Mein Vater, 1930 geboren, war nicht einfach. Wie viele Väter dieser Generation. Aber in mancher Hinsicht sicherlich seiner Zeit voraus.
Wir Mädchen hatten ebenso selbstverständlich den Führerschein zu machen, wie die Jungs in der Familie. „Der Führerschein gehört zur Allgemeinbildung!“ konstatierte er häufig.
Das Argument meiner Mutter, Mädchen bräuchten keine Fahrerlaubnis, denn sie würden ohnehin eines Tages in den Autos ihrer Verehrer umhergefahren, fand er völlig absurd.
Seiner Haltung entsprechend pflegte er eine spezielle Erziehung.
Unterricht geschwänzt? Erst bei Tagesanbruch nach Hause gekommen? Sich kaum 15-jährig auf der Fasnacht übermütig in am Obstler ausprobiert?

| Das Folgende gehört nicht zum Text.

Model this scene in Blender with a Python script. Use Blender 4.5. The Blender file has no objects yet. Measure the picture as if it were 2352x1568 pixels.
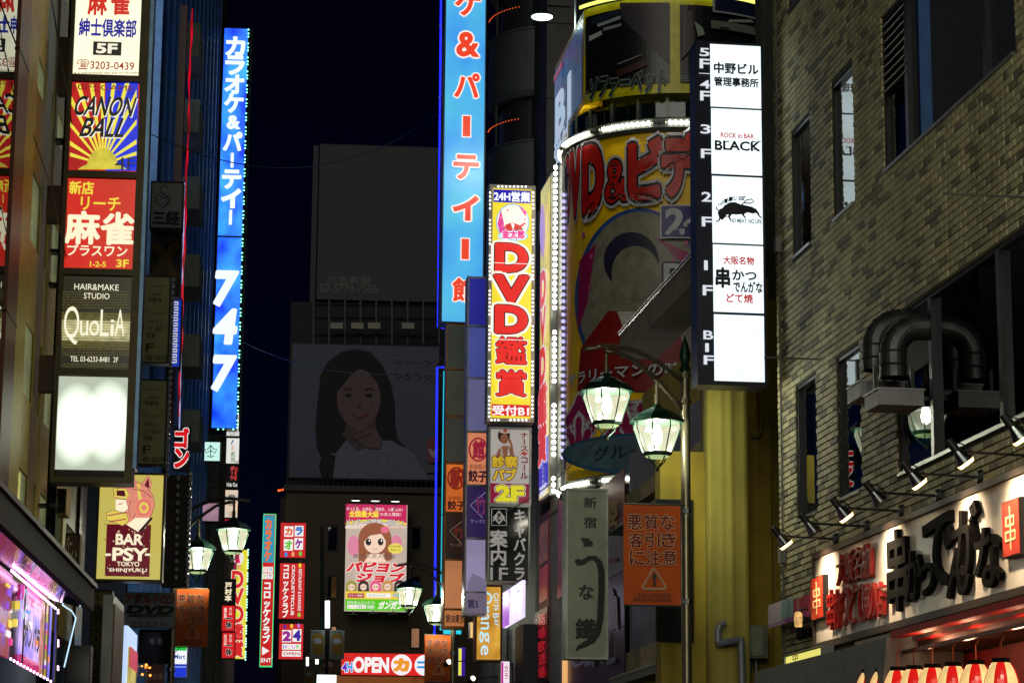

So etwas hatte er besonders gern!
Ein bisschen Schlaf gestand er zu, aber kurz vor sechs im Morgengrauen lag seine bevorzugte Zeit der Vollstreckung. Nicht genug, dass man kaum die kaum die Augen öffnen konnte, der Kopf schmerzte und im Rachen der Pferdefüßige saß, es schallte unerbittlich ins Zimmer:
“Aufstehen! Ab in die Garage! Du weißt, was zu tun ist!“
Seine gern verhängte Strafe war, Reifenwechseln lassen. In der Eiseskälte der Herrgottsfrühe. An seinem riesigen, amerikanischen Kombi.
Das hieß, alle vier Räder von der Wand hieven.
Was waren die schwer! Erst recht nach einer durchzechten Nacht!
Und los gings mit dem Wagenheber. Die Jahreszeit war unerheblich. Nach getaner Arbeit und kritischer Überprüfung durch den Patriarchen und seine Stoppuhr musste anschließend der vorherige Zustand wieder hergestellt werden. Also erst Winterräder runter, Sommerräder drauf und nach Abnahme durch “seine Heiligkeit“ durfte man das Ganze wieder rückgängig machen!
Eine andere, beliebte Strafe war sein „Motorraum-Verhör“:
“Wo ist der Bremskraftverstärker?“
„Wo ist der Verteiler?“
„Welches ist das Zündkabel?“
… und wehe die Antwort kam nicht prompt!
Bei größeren Vergehen verhing er auch schon mal einen Ölwechsel.
Schwere Kost mit Brummschädel!
Ich habe es gehasst. Natürlich! Da er selbst kein KFZ-Mechaniker war, hegte ich den Verdacht, er wartete nur darauf, dass eine von uns etwas angestellt hatte, damit er sich nicht selbst die Finger ölig machen musste.
Ich überlasse es Ihnen, von meiner bis heute erhaltenen Fähigkeit, unter 30 Minuten vier Reifen wechseln zu können, auf meine Übungsstunden und damit auf die Anzahl meiner pubertären Vergehen zu schließen. Aber er hat damit erreicht, dass keines von uns Mädels je Angst vor technischen Dingen hatte. Wir wussten alle, mit Steckschlüsseln, Bohr- und Schleifmaschinen umzugehen und uns gerade mit dem Auto selbst zu behelfen.
Er hat uns jede technische Tätigkeit selbstverständlich ebenso zugetraut, wie einem Jungen, uns sinnvoll strafend gleichzeitig Eigenständigkeit beigebracht und unser Selbstvertrauen gestärkt.
Ungewöhnlich, damals.
Danke Paps!
Und gestern war ich wirklich pünktlich zu Hause!